82% Berri and 18% Rocche dell'Annunziata

I first visited Trediberri now eight years ago at the behest of our good friend Massimo Martinelli who had worked with this micro-cellar’s co-owner, Nicola Oberto’s father Federico, for over five decades in the cellars of nearby Renato Ratti. Massimo was working with Nicola to make his own Bricco Mollea wines at Trediberri, and told me that he thought the then-infant winery was poised soon to join the top echelon of La Morra producers and worth getting to know. And a subsequent few hours with Nicola, walking his parcels of Berri and Rocche dell’Annunziata, and tasting through a few barrels and bottles made an instant convert out of me! The stuff coming out of this tiny cellar was top, top notch! Unfortunately, at the time, the wines weren’t available in the States and I had to content myself with drinking the odd bottle when I could find one in Italy- until several years ago, finally, Oberto when found an importer he could work with and now we are fortunate enough to obtain an annual allocation of Trediberri, albeit still in small quantities. And, of course, the label has now gone supernova amongst those with insider knowledge of the Barolo area. Massimo, a veteran of near 65 harvests in Barolo, is rarely wrong about this kind of stuff!

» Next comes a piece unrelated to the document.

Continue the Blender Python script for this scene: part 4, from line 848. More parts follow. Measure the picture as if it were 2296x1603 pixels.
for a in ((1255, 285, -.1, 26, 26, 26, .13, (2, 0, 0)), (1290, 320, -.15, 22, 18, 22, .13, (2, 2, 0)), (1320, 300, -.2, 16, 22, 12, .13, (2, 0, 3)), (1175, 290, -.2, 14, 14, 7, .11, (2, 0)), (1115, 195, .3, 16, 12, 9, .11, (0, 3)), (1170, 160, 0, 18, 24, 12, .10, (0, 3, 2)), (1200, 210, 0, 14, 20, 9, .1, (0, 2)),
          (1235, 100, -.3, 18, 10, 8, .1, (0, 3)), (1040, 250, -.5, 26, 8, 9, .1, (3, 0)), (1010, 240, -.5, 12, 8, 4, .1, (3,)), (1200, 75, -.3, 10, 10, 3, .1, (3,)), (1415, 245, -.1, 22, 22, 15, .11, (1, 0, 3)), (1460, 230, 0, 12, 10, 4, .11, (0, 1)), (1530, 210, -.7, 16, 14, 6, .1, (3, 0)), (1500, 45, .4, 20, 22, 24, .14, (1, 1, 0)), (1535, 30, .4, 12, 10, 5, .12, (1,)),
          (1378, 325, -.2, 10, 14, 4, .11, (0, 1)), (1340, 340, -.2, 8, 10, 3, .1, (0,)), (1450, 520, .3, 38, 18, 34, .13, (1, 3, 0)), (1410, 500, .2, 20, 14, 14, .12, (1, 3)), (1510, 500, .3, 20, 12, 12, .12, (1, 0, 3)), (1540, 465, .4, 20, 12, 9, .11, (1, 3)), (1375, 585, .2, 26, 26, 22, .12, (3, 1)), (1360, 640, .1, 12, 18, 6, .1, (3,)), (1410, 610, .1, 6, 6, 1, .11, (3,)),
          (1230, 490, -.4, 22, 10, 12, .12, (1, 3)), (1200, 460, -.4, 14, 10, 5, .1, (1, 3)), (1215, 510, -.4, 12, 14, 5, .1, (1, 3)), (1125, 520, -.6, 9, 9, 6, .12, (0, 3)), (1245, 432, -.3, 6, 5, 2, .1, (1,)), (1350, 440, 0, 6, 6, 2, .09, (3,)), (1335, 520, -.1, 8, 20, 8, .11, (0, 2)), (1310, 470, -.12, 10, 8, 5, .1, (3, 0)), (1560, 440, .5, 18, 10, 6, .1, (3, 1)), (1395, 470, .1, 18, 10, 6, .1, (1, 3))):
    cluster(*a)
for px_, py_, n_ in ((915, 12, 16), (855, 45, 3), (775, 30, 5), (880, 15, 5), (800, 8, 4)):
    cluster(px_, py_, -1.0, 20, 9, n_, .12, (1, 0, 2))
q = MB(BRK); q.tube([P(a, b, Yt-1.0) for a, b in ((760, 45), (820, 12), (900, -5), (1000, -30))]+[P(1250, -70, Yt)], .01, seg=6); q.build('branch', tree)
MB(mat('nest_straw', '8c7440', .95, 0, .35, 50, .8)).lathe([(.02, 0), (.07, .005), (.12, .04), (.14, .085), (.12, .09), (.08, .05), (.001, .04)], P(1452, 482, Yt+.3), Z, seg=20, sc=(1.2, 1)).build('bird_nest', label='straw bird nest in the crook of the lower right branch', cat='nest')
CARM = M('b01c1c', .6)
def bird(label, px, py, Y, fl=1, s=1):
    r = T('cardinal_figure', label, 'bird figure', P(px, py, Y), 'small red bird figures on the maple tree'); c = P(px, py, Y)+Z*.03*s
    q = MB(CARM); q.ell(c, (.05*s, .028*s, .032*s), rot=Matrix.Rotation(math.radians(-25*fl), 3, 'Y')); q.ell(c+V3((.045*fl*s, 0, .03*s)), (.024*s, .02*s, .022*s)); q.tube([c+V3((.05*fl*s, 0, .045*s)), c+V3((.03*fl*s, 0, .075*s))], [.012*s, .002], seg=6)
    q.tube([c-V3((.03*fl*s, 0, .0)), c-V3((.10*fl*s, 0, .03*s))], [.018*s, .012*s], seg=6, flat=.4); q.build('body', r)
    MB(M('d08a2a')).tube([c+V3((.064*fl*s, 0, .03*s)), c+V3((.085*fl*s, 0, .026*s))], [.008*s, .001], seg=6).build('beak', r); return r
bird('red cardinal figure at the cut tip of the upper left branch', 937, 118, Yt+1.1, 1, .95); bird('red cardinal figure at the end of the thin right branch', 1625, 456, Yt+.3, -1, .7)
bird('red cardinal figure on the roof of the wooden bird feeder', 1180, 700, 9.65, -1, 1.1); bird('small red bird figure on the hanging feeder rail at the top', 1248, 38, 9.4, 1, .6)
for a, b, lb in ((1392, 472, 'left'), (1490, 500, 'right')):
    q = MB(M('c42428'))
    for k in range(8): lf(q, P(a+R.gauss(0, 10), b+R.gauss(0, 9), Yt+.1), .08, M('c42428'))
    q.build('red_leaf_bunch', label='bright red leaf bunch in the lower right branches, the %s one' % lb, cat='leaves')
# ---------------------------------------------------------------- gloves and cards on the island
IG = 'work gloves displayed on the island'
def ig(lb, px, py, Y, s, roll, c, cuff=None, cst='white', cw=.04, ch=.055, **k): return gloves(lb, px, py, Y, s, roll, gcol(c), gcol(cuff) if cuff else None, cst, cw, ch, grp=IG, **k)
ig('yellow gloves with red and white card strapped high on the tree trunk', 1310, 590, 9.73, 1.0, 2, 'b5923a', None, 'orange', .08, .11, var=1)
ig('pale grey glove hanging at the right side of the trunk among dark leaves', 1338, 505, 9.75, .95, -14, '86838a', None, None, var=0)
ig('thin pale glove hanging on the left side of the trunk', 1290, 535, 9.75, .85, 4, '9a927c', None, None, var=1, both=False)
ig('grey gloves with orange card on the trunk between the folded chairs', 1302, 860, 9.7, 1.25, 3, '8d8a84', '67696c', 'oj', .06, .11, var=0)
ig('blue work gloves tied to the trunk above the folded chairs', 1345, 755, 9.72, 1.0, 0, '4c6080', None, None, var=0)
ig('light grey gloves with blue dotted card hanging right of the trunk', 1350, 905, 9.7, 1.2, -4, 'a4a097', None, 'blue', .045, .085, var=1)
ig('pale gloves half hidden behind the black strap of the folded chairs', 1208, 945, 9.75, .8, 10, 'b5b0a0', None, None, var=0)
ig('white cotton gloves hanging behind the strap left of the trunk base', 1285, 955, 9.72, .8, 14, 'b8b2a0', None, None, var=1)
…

A bit of background first. ‘Trediberri’ means ‘The three from Berri,’ a reference to the three founders; ex-sommelier Nicola, papa Federico and another longtime colleague. The star of the show is the Berri cru- the Annunziata vineyard sitting on the back side of La Morra hill in which the trio now own about 12.5 acres. The small cantina also happens to front on the iconic Rocche dell’Annunziata MGA of which some seven well-placed acres are also part of the estate. In the scorching 2022 vintage, Nicola was forced to make a draconian selection, green harvesting several times to get a crop he thought would ripen in the heat and then going over every Nebbiolo cluster than came into the cellar. The extra work was worth it as both his sites, Berri and Rocche, while tiny in quantity, were harvested perfectly ripe and balanced. Nicola went even further and made the tough decision not to produce either of his single bottlings, instead, directing the fruit normally set aside for his best bottles into one single bottling of what turned out to be super Barolo. This is one of the nicest 2022s we’ve tried to date. It’s a lovely complete wine that, despite its copious fruit, still manages to taste very ‘La Morra.’ It’s warm and cool at the same time with heady hoisin, camphor-y plum and cherry aromatics and hints of exotic patchouli and cinnamon that lead to a luscious, soundly tannic finish that has already begun to round into form. While most 2022s are, to one degree or another, quite accessible, there is a bit of gravitas to the Trediberri that leads me to think, that while it will be an early drinker, it might be better to let this fill out a bit more in the cellar. This is an impressive achievement for the vintage. No, for any vintage!